稲川さんのもうひとつの活動である「あんぎゃ対話」についてもおたずねしてみました。

「『あんぎゃ対話』は、自分が興味を寄せている人に声をかけて話を聞き、必要最低限の編集の元、ほぼありのままをウェブ上で公開する対話のプロジェクトです。対話を音声のみで共有するのは、ちょっと言葉が軽く感じてしまうというか。対話の文章を蓄積していくことで、言葉の重みが伝わるように心がけています。『あんぎゃ対話』は、根っこにある考え方や価値観を探る手段でもあると思っています」

「あんぎゃ対話」を通じて見えてくる、話し手側の価値観や思いを丁寧に拾い上げ、それを文章として表現すること。稲川さんにとって「あんぎゃ対話」は単なる会話ではなく、相手や自分自身を深く理解するための重要な手段であることや、読者にもその温度感や情感をそのままリアルに伝えることを大切にされていることがわかりました。

また、近年東京から京都へ活動拠点を移されたことについても、現在の心境をおうかがいしました。

「京都での生活は、自然な流れの中で決まりました。よく利用していた京都のゲストハウスのオーナーさんが新しくカフェを運営することになって。そこでのイベントに参加することになり、それがきっかけでオーナーさんと話が進み、京都で仕事と住まいを提供されるという好条件付きのお誘いをいただいて。夫へも承諾をもらってトントン拍子で移住が決まったんです!」

「京都は、東京に比べて人も少なく、自然が豊かです。山や川といった自然との距離が近く、そこからインスピレーションを得ることもありますし、アイディアの源泉になっています。それから、電車に乗る機会が減って、自転車での移動を中心とした生活が始まりました。自転車で街を巡る時間は、電車とは違って自分のタイミングや意思で行動することができるし、自分と対話するひとときでもあり、これも新たな発見でした!」

その時々の「流れ」を常にキャッチすることや、直感で感じたことには身を任せることがこれまでの人生で大切にしてきたことだとお話しくださいました。
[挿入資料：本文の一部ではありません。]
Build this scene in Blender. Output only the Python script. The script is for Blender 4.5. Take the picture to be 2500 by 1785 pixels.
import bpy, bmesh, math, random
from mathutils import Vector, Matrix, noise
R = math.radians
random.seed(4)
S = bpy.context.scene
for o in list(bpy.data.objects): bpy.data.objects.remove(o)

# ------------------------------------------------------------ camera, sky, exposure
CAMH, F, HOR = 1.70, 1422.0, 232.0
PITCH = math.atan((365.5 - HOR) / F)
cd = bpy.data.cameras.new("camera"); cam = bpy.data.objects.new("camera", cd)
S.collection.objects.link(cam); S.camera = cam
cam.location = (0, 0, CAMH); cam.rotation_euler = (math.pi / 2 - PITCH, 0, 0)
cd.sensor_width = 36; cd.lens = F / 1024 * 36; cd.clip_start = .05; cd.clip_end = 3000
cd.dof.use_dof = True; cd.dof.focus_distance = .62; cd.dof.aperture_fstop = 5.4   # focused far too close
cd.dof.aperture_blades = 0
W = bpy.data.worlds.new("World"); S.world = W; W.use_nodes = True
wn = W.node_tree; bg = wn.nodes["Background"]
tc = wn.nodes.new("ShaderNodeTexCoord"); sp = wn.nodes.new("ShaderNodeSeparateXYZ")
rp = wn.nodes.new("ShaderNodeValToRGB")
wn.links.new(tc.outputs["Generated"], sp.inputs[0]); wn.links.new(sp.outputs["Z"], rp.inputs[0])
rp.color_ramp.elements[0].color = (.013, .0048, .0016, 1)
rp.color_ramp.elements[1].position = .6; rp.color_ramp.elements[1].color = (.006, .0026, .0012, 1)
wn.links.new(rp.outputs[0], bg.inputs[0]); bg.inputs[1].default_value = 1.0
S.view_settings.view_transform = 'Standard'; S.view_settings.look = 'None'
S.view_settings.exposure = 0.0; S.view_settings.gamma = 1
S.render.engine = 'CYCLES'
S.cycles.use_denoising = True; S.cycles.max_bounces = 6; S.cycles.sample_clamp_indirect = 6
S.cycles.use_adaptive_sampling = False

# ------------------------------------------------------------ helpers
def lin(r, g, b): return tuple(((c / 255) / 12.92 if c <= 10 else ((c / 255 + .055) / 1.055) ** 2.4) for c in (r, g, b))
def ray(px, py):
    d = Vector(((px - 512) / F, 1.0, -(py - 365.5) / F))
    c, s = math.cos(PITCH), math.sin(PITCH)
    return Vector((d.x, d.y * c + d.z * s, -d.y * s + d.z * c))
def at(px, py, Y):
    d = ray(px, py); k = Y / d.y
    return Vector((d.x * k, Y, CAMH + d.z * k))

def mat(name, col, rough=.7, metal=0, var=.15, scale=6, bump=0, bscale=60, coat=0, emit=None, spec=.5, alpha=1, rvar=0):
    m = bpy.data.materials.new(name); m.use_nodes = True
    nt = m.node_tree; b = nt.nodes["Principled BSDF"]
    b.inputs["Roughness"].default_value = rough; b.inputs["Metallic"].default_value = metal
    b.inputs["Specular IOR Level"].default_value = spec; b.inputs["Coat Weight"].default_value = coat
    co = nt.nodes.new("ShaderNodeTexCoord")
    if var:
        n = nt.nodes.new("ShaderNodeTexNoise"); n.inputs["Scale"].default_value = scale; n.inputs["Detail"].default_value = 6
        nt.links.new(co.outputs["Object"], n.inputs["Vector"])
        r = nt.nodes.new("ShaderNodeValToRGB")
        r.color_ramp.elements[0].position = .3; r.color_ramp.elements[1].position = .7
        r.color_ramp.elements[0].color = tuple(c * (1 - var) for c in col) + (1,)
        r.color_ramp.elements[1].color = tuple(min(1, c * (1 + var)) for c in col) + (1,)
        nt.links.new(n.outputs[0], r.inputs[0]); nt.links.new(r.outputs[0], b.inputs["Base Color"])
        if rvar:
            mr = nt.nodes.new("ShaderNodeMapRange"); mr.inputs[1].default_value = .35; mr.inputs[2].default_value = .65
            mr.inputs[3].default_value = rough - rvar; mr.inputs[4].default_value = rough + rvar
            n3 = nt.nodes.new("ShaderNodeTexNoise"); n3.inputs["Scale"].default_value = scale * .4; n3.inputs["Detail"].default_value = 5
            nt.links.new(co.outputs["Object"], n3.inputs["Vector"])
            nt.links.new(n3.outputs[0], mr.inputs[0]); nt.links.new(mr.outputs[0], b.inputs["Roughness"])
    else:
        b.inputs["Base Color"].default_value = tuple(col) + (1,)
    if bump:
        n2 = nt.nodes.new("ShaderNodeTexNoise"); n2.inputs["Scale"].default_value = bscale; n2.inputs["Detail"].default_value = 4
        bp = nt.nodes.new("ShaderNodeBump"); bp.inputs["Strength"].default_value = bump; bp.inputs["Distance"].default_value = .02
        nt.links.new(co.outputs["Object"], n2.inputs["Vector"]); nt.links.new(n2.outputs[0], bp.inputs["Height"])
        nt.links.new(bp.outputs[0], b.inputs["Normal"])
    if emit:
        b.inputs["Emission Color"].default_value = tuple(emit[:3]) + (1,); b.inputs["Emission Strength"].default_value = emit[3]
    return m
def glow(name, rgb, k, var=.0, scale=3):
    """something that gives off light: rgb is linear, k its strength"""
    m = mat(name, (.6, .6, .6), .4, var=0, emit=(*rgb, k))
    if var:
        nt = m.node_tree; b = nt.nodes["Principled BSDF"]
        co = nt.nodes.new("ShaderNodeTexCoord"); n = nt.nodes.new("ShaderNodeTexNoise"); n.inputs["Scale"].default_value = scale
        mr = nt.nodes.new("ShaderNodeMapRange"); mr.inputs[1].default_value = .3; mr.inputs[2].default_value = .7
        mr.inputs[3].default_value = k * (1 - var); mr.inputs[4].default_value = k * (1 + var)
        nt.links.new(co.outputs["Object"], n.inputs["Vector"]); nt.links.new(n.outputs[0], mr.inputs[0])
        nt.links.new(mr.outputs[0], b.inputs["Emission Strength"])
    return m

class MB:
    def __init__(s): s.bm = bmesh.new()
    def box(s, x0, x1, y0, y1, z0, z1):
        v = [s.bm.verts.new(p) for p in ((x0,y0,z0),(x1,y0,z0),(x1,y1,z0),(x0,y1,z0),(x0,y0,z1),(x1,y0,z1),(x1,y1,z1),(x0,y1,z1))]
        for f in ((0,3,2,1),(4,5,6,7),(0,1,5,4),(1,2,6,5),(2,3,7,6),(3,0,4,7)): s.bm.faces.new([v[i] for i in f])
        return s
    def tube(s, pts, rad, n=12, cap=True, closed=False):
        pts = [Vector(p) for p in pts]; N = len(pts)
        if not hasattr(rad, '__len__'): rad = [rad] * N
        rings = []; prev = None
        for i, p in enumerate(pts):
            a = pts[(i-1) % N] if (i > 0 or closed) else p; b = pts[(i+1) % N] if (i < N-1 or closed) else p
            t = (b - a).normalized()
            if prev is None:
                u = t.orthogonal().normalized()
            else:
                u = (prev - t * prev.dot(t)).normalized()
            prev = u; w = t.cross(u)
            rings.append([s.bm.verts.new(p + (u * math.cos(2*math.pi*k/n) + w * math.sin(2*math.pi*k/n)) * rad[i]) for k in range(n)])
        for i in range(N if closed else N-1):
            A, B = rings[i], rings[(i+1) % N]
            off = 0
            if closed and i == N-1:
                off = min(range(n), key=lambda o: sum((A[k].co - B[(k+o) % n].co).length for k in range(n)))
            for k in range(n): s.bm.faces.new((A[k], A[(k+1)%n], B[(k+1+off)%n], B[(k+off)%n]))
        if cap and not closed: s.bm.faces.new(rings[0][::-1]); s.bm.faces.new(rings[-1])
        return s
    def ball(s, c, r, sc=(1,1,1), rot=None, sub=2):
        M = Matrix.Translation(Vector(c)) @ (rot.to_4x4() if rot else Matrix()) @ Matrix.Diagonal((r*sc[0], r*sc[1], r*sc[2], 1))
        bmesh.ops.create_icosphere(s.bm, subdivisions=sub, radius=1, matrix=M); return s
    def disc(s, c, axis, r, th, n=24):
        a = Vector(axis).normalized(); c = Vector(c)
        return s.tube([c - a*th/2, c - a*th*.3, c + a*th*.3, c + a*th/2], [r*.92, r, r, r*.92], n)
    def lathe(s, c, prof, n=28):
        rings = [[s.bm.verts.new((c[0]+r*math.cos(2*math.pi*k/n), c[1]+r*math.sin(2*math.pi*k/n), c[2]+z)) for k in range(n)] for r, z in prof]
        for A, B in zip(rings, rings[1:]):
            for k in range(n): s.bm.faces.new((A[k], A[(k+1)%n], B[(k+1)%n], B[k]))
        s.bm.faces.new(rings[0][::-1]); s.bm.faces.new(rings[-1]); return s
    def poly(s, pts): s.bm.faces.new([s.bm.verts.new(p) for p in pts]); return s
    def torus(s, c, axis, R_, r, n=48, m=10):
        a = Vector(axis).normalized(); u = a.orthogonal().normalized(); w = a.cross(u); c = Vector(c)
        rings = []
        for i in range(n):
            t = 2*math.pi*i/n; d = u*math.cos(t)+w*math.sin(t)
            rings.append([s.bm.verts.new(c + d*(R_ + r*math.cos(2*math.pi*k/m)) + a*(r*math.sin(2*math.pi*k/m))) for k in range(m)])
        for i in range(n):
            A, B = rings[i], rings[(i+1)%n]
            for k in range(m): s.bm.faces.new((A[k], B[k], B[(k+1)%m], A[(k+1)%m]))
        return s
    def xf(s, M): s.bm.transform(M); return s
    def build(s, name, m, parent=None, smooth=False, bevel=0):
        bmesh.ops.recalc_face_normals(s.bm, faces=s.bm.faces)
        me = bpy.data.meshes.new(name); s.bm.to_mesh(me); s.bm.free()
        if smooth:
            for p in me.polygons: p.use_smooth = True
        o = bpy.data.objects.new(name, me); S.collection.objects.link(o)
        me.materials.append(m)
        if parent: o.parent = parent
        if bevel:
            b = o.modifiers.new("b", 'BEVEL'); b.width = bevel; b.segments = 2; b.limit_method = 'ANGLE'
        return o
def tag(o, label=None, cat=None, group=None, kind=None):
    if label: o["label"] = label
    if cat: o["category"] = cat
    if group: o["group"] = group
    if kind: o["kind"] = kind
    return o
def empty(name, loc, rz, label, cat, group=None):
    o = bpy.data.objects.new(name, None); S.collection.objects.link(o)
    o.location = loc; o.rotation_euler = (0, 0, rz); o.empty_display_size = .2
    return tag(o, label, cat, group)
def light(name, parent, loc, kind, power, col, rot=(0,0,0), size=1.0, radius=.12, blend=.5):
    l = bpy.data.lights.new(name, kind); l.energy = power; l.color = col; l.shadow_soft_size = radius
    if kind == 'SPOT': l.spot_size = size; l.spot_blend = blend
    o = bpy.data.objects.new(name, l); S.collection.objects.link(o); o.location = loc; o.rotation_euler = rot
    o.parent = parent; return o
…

京都へ移住する際も、不思議と不安は一切なく、これまで以上に心と体のつながりについて意識を向けやすくなったそう。

現在、稲川さんは「あんぎゃ対話」のこれまでの記録を書籍として出版する準備を進めています。2025年には、この本の出版に関するイベントを通して、より多くの方に思いを届けたいと考えています。一方で、「inagawa yakuzen」の活動も無理のないペースで引き続き継続していく予定だそう。稲川さんのこれからの活動が楽しみです。

「病は気から」という諺があるように、稲川さんから寒さや邪気も吹き飛ぶような沢山の笑いと元気を終始いただきました。Tokyo Saikai Showcaseでの楽しい時間をありがとうございました!

〈プロフィール〉

稲川由華

1992年、新潟県新潟市出身。服飾大学卒業後、印刷会社で企業等のオリジナルグッズ制作に携わる。2021年に独立。フリーとして制作の仕事をつづけるかたわら、漢方薬膳に基づいた食に関わるさまざまな活動として「inagawa yakuzen」をスタートさせる。